Since its acquisition of
National Retirement Partners in July 2010, LPL Financial has onboarded over 50 new retirement plan advisors, the latest being George P. Fraser, Frederic W. Amberg and Troy W. Haugen, a $300 million team that joined from Morgan Stanley Smith Barney this week. Bill Chetney, executive vice president of LPL Financial Retirement Partners and former head of NRP, said the broker/dealer hopes the focus on retirement plans will lure FAs who specialize in this area. “I think we have a real opportunity to double the business over the next three years,” Chetney says. Fraser, now managing director with Retirement Benefits Group, one of LPL’s retirement plan branch offices, spoke to Registered Rep. about his team’s move.Registered Rep.: What made you and your team at MSSB make the move over to LPL?
George P. Fraser: I spent a long time doing due diligence and looked at a lot of different opportunities. I wanted to be in a conflict-free environment. I wanted to be with a leading organization that could support a broad range of business models. But I specialize in retirement and defined contribution. That’s what I’ve done for close to 19 years. And I felt like LPL had one of the strongest since their purchase of National Retirement Partners. That was really key to me: to be at a place that had a very strong specialization. I’ve been at several wirehouses, and I found that I was paying for services that I really wasn’t using. Now, that additional compensation can be used so that I can service my customers better. I have a team process in place where we provide very high-level education on an individual basis to employees, which makes a difference. It gets us away from the 1-800, the Internet access, the beautiful glossy brochures. It allows us to get in and sit one-on-one with people. And that was really key to our change. We wanted somebody to appreciate that.

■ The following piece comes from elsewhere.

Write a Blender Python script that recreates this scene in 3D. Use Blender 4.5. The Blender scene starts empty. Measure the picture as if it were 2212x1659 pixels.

RR: Was there a specific service that you felt LPL could offer that would be beneficial to your business?
GF: I wanted a feeling of team. I wanted camaraderie. One of the ways I did due diligence: I talked to wholesalers—DCIO wholesalers, 401(k) wholesalers—on a national basis, and talked to them about where we would fit best. I didn’t want to go someplace where we were going and just taking; I wanted to be able to give. Because of our education model, and after meeting the folks at Retirement Benefits Group, we understood clearly that they were interested in learning from us. We have been able to change metrics and plans for many years and be able to provide to employees this, not just about how they have a significant account, but really about how we can share with them how they’re going to cover expenses on a monthly basis. So I bring it down to a very granular level. Someone sits with us and say they can’t afford one more penny from their take-home, when we talk to them about subtle lifestyle changes today. That’s really the focus that we have.
RR: What are your thoughts on the growth in the retirement plan market and how advisors can serve those types of clients?
GF: Clearly, you have to specialize, and that means that you have to find ways to bring value. And it’s a competitive marketplace. This isn’t just about better performance in terms of the investments, because that’s the click of a button. How do you bring value in terms of changing participant behavior? Because at the end of day, this business is about getting people to put more away, helping them do it through subtle lifestyle changes.
In the old days, the business used to be about you take 401(k) as a loss-leader in order to get access to the C-suite executives to do their wealth management planning. We’ve never worked that way. Our business has been on focusing on the plan itself, on the design. We want to make sure whether you’re sweeping floors or washing windows or dishes that you have the capacity to have the same kind of education that you do if you’re the CFO or the CEO of the company.